Chobani Refocuses Marketing and Sales Around Demand Creation

Ten years ago, newcomer Chobani was excited when a small Long Island grocer became the first to stock its Greek yogurt. Then came another. And another. Now, as a $1.5 billion giant with the country's single leading yogurt brand, Chobani wants to dominate even further and unseat Dannon as the largest U.S. yogurt maker. To help, Chobani is rolling out a new organizational structure focused on what its chief marketer calls demand creation. Sales, marketing, insights, product innovation and other areas, which were largely separate, are now housed in one demand department as Chobani aims to do more with more speed and agility.



The old siloed structure "was an impediment to our growth," said Peter McGuinness, who is now chief marketing and commercial officer rather than chief marketing and brand officer.

He wants to sell differently. A package designer or creative might accompany a salesperson to Bentonville, Ark., for example, to meet with the yogurt category buyer at Walmart.

Conversations that may have gotten lost under the traditional model may now more quickly lead to change. When a salesperson hears that Chobani's 10-ounce drinks don't fit well in a chain's coolers, that person should be able to reach out to the packaging and insights teams to make smaller bottles. Or why can't Chobani, which often sells for more than $1 per cup, make a smaller container for value chains such as Lidl? It could, and it seems likely that it will. But such messages may have been getting lost along the way.

Chobani said its marketing budget continues to increase and it will be thinking about where those dollars should be spent. Trade spending, media spending, promotions -- all of it -- will now be drawn from a singular demand budget.

Chobani's earlier advertising was hailed by many as creative, but perhaps it was not doing the brand-building work it needed to. The work was "beautiful," McGuinness said, "but it didn't necessarily make the most commercial sense."

New leadership
The overhaul comes about five months after Chobani hired Nestle Waters executive Tim Brown as president and chief operating officer, reporting to Founder Hamdi Ulukaya. McGuinness, the former DDB Chicago president who joined Chobani in 2013, reports to Brown, as do leaders in areas such as legal, IT, and R&D. And a new head of supply chain is set to begin this month.

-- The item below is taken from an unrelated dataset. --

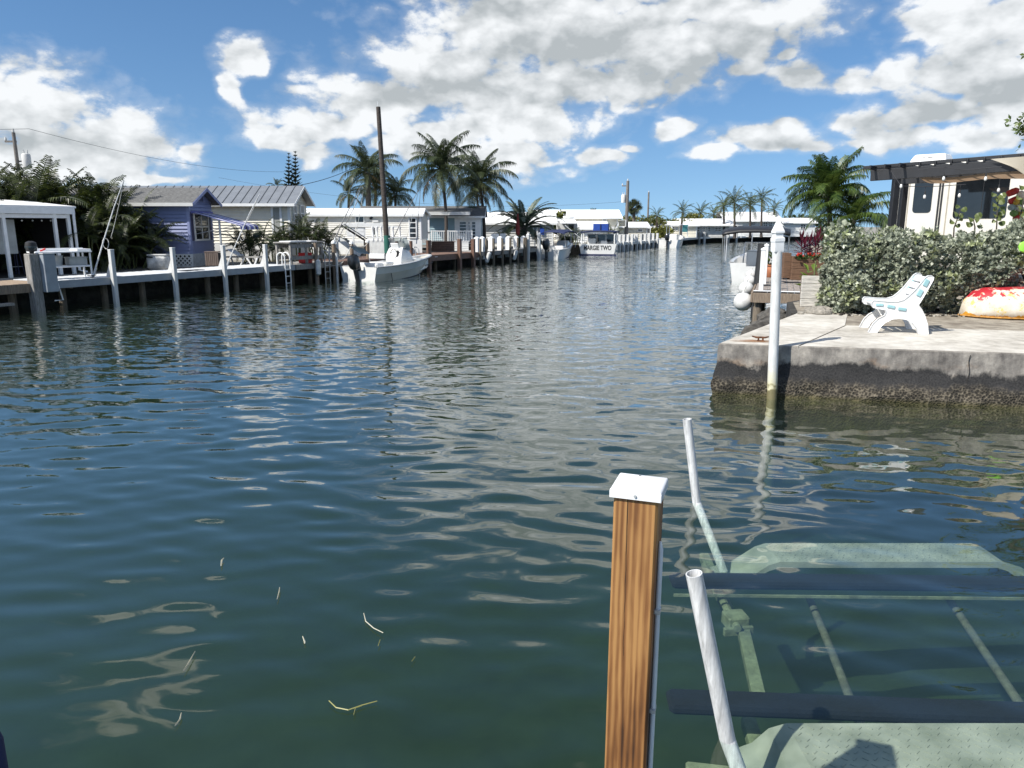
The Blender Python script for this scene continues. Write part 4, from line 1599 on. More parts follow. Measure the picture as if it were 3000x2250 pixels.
# ------------------------------------------------------------------ silver buttonwood hedge
M_button = leafmat('silver_buttonwood_leaf', (0.10, 0.12, 0.082), (0.42, 0.45, 0.34), 0.42, 2.2, 0.22)
rr_ = random.Random(5)
hx0, hy0 = gp(2420, 925, 0.70)
hedge = thing('hedge', 'dense silvery green hedge behind the plastic chair', 'hedge', (hx0 + 0.55, hy0 + 0.95, LAND))
HD = Vector((0.998, -0.05, 0)).normalized()
HN = Vector((0.05, 0.998, 0))
HL = 6.6
def hedge_top(a):
    return 1.27 + 0.075 * a + 0.10 * math.sin(a * 2.1) + 0.07 * math.sin(a * 5.3 + 1)
g = G()
pts = []
NP = 14000
for k in range(NP):
    a = rr_.uniform(-0.15, HL)
    zt = hedge_top(a) * (1 if a > 0.25 else 0.86)
    mode = rr_.random()
    lump = 0.13 * mnoise.noise(Vector((a * 1.7, 3, 0.5))) 
    if mode < 0.52:        # front face
        z = zt * rr_.random() ** 0.8
        l2 = 0.22 * mnoise.noise(Vector((a * 2.3, z * 2.3, 1.5))) + 0.10 * mnoise.noise(Vector((a * 6, z * 6, 4.5)))
        b = -0.62 + l2 - 0.16 * math.sin(PI * min(1, z / zt)) + 0.16 * rr_.random() ** 2
        if z < 0.25:
            b += 0.25 * (0.25 - z) * 4 * rr_.random()
    elif mode < 0.70:      # top
        b = rr_.uniform(-0.6, 0.6)
        z = zt + 0.16 * mnoise.noise(Vector((a * 2.5, b * 2.5, 8))) - 0.12 * rr_.random()
    else:                  # end and inside
        a = -0.15 + 0.3 * rr_.random() if rr_.random() < 0.35 else a
        b = rr_.uniform(-0.5, 0.6)
        z = zt * rr_.random() * 0.95
    pq = HD * a + HN * b + Vector((0, 0, z))
    if mnoise.noise(pq * 2.6) < -0.22 and rr_.random() < 0.8:
        continue
    pts.append(pq)
leaf_cloud(g, pts, 0.078, rr_, 0.55, 6, up=0.7)
for k in range(46):        # shoots standing out of the outline
    a = rr_.uniform(0, HL)
    b = rr_.uniform(-0.7, 0.2)
    zt = hedge_top(a)
    p0 = HD * a + HN * b + Vector((0, 0, zt - 0.05))
    leaf_cloud(g, [p0 + Vector((rr_.gauss(0, .02), rr_.gauss(0, .02), 0.05 * j)) for j in range(5)], 0.06, rr_, 0.5, 5, up=1.2)
fo = g.build('crown', M_button, hedge, fix=False)
M_shoot = leafmat('young_buttonwood_leaf', (0.20, 0.24, 0.10), (0.50, 0.54, 0.33), 0.4, 3.0, 0.3)
g = G()
leaf_cloud(g, [p - HN * 0.05 + Vector((0, 0, 0.02)) for p in pts if mnoise.noise(p * 1.9 + Vector((9, 0, 0))) > 0.16 and rr_.random() < 0.22], 0.085, rr_, 0.5, 6, up=0.9)
g.build('new_growth', M_shoot, hedge, fix=False)
for k in range(22):
    a = 0.1 + HL * k / 22.0
    p0 = HD * a + HN * rr_.uniform(-.3, .3)
    pts_ = [p0, p0 + Vector((rr_.uniform(-.12, .12), rr_.uniform(-.1, .1), 0.5)), p0 + Vector((rr_.uniform(-.25, .25), rr_.uniform(-.2, .2), 1.2))]
    G().tube(pts_, [0.03, 0.022, 0.01], 6).build('stem', M_bark, hedge, True)
# mulch under the hedge
M_mulch = mat('dark_mulch', (0.035, 0.028, 0.022), 0.95, var=0.4, scale=30, bump=0.6)
M_pebble = mat('pale_pebble', (0.45, 0.42, 0.36), 0.9, var=0.2, scale=20)
g = G()
for k in range(420):
    a, b = rr_.uniform(-0.3, HL), rr_.uniform(-0.95, 0.4)
    p = Vector((hx0 + 0.55, hy0 + 0.95, LAND + 0.008)) + HD * a + HN * b
    s = rr_.uniform(0.012, 0.04)
    g.box(p, (s * 2, s * 1.4, s), rr_.uniform(0, 3))
mo = g.build('mulch', M_mulch, fix=False)
tag(mo, 'dark mulch chips under the hedge', None, None, 'stuff')
g = G()
for k in range(170):
    a, b = rr_.uniform(-0.2, HL), rr_.uniform(-1.0, -0.72)
    p = Vector((hx0 + 0.55, hy0 + 0.95, LAND + 0.012)) + HD * a + HN * b
    s = rr_.uniform(0.010, 0.026)
    g.box(p, (s * 2, s * 1.5, s * 1.2), rr_.uniform(0, 3), 0.006)
po = g.build('gravel', M_pebble, fix=False)
tag(po, 'pale pebbles along the foot of the hedge', None, None, 'stuff')

# ------------------------------------------------------------------ caravan behind the hedge
M_rv = mat('cream_rv_panel', (0.68, 0.66, 0.60), 0.35, var=0.05, scale=2, coat=0.3)
M_rvtrim = mat('tan_trim', (0.40, 0.36, 0.29), 0.5, var=0.1)
ra = Vector((xat(2606, 23.0, 2.5), 23.0, 0))
rb = Vector((xat(3080, 20.2, 2.5), 20.2, 0))
rd = (rb - ra).normalized()
rang = math.atan2(rd.y, rd.x)
rv = thing('camper', 'cream camper trailer with black windows behind the hedge', 'camper', (ra.x, ra.y, LAND), rang)
RL = (rb - ra).length + 2.5
def rvx(px, py):
    """position along the caravan wall and height for a picture point"""
    k = (px - 1500.0) / FPX
    zz_ = 3.0
    for _ in range(4):
        # ra + rd*s : x = k*(Y*CT + (EYE-z)*ST)
        s = (k * (ra.y * CT + (EYE - zz_) * ST) - ra.x) / (rd.x - k * rd.y * CT)
        zz_ = zat(py, ra.y + rd.y * s)
    return s, zz_ - LAND
s_, roofz = rvx(2700, 478)
G().box((RL / 2, 1.2, roofz / 2 + 0.2), (RL, 2.4, roofz - 0.4), None, 0.10).build('body', M_rv, rv)
G().box((RL / 2, 1.2, roofz + 0.008), (RL - 0.15, 2.25, 0.03), None, 0.01).build('roof', M_roofw, rv)
def rvwin(px0, py0, px1, py1, name='window', m=M_glass, proud=0.018):
    a, z0 = rvx(px0, py1)
    b, z1 = rvx(px1, py0)
    o = G().box(((a + b) / 2, -proud / 2 - 0.002, (z0 + z1) / 2), (b - a, proud, z1 - z0), None, 0.008)
    # rounded corners
    poly = []
    w, h, r_ = (b - a) / 2, (z1 - z0) / 2, 0.09
    for cx, cz, a0 in ((w - r_, h - r_, 0), (-w + r_, h - r_, 90), (-w + r_, -h + r_, 180), (w - r_, -h + r_, 270)):
        for q in range(5):
            an = R(a0 + 22.5 * q)
            poly.append(((a + b) / 2 + cx + r_ * math.cos(an), (z0 + z1) / 2 + cz + r_ * math.sin(an)))
    return G().prism(poly, -0.002 - proud, 0.0, 1).build(name, m, rv)
rvwin(2622, 520, 2634, 632)
rvwin(2672, 514, 2738, 623)
w2 = rvwin(2790, 512, 2962, 640)
a, z0 = rvx(2871, 640)
b_, z1 = rvx(2871, 512)
G().bar((a, -0.022, z0), (a, -0.022, z1), 0.02, 0.012).build('mullion', M_black, w2)
for px in (2749, 2757):
    a, z0 = rvx(px, 690)
    b_, z1 = rvx(px, 500)
    G().box(((a + b_) / 2, -0.012, (z0 + z1) / 2), (0.045, 0.02, z1 - z0)).build('slide_seal', M_black, rv)
for px in (2660, 2775, 2655):
    a, z0 = rvx(px, 690)
    b_, z1 = rvx(px, 505)
    G().box(((a + b_) / 2, -0.006, (z0 + z1) / 2), (0.03, 0.010, z1 - z0)).build('trim', M_rvtrim, rv)
a, z0 = rvx(2655, 472)
b_, z1 = rvx(2762, 452)
ac = G()
rows_ = []
for (f, zz_) in ((1.0, 0.0), (1.0, 0.05), (0.96, 0.12), (0.86, 0.22), (0.78, 0.25)):
    w, d_ = (b_ - a) / 2 * f, 0.38 * f
    cx = (a + b_) / 2 + 0.04 * (1 - f) * 4
    rows_.append([(cx - w, 0.75 - d_, roofz + 0.03 + zz_), (cx + w, 0.75 - d_, roofz + 0.03 + zz_), (cx + w, 0.75 + d_, roofz + 0.03 + zz_), (cx - w, 0.75 + d_, roofz + 0.03 + zz_), (cx - w, 0.75 - d_, roofz + 0.03 + zz_)])
ac.grid(rows_).add(rows_[-1][:4], [(0, 1, 2, 3)])
aco = ac.build('air_conditioner', M_white, rv)
G().box(((a + b_) / 2, 0.75, roofz + 0.04), ((b_ - a) * 1.02, 0.80, 0.05)).build('base', M_rubber, aco)
for q in range(3):
    G().box(((a + b_) / 2 - 0.15 + 0.2 * q, 0.395, roofz + 0.18), (0.14, 0.02, 0.02)).build('vent', M_rubber, aco)

# ------------------------------------------------------------------ black pergola
pg = thing('pergola', 'black timber pergola with stacked beam ends in front of the camper', 'pergola', (0, 0, LAND))
PL = pos(2558, 514, 19.0)
PR = pos(3110, 474, 16.4)
pd = (PR - PL).normalized()
pn_ = Vector((-pd.y, pd.x, 0)).normalized()
if pn_.y < 0:
    pn_ = -pn_
off = Vector((0, 0, -LAND))
def pbar(p, q, w, h):
    return G().bar(p + off, q + off, w, h, 0.008)
pbar(PL - pd * 0.05, PR, 0.10, 0.26).build('beam', M_black, pg)
pbar(PL + pn_ * 2.2 - pd * 0.05, PR + pn_ * 2.2, 0.10, 0.26).build('beam', M_black, pg)
pbar(PL - pd * 0.25 + Vector((0, 0, 0.20)), PR + Vector((0, 0, 0.20)), 0.05, 0.08).build('beam', M_black, pg)
for k in range(12):
    p = PL + pd * (0.05 + 0.33 * k) + Vector((0, 0, 0.165))
    pbar(p - pn_ * (0.42 if k < 3 else 0.07), p + pn_ * 2.5, 0.045, 0.10).build('rafter', M_black, pg)
for pxb, back in ((2636, 0.0), (2578, 2.2)):
    q = PL + pd * 0.55 if back == 0 else PL + pn_ * 2.2 + pd * 0.1
    G().bar((q.x, q.y, 0), (q.x, q.y, q.z - LAND - 0.13), 0.15, 0.15, 0.008).build('post', M_black, pg)
q = PR + pn_ * 0.0
G().bar((q.x, q.y, 0), (q.x, q.y, q.z - LAND - 0.13), 0.15, 0.15, 0.008).build('post', M_black, pg)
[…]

Chobani has reset its sales teams to respond to ways people are shopping. The grocery team is now split into West, Midwest, Northeast and South regions for its 55 traditional grocery customers. Each region will be able to put its own nuanced stamp on the brand. "They'll have their own marketing budget," McGuinness said.

Marketing region by region is not a new idea, of course. Years ago, recalls Jim Hertel, SVP of Inmar's Willard Bishop Analytics group, consumers in the Southeast preferred vacuum-packed bricks of coffee over cans, and the winning brands were the ones that knew to stock and market the right products. "The smart marketers are not just aware of [regional preferences] but are paying attention to it and acting against them," Hertel said.

Other sales teams include the channels team for mass, club, drug, convenience, natural and value stores; ecommerce; and foodservice. The company's chief customer officer, Beau Mainous, recently left.

Putting sales and marketing together with insights and other groups enables companies to be more responsive, said Gary Stibel, founder and CEO of New England Consulting Group, which has worked throughout the dairy industry, though not with Chobani. "We think what they're doing is the way most companies should be organized," Stibel said of Chobani. "Too many companies are siloed."

Chobani said it saw double-digit growth in 2016, leading to more than $1.5 billion in revenue. Not everything was a hit. Chobani Meze Dips debuted in June 2016 and disappeared months later after the Mediterranean-style dips failed to catch on.

But in yogurt, it continues to grow, and holds about a 20% share overall, with about 38% of the Greek yogurt category where Yoplait, in particular, has suffered. Yoplait's decline and other issues, including some heavy discounting, meant the overall Greek yogurt category fell 5% in 2016, Chobani said.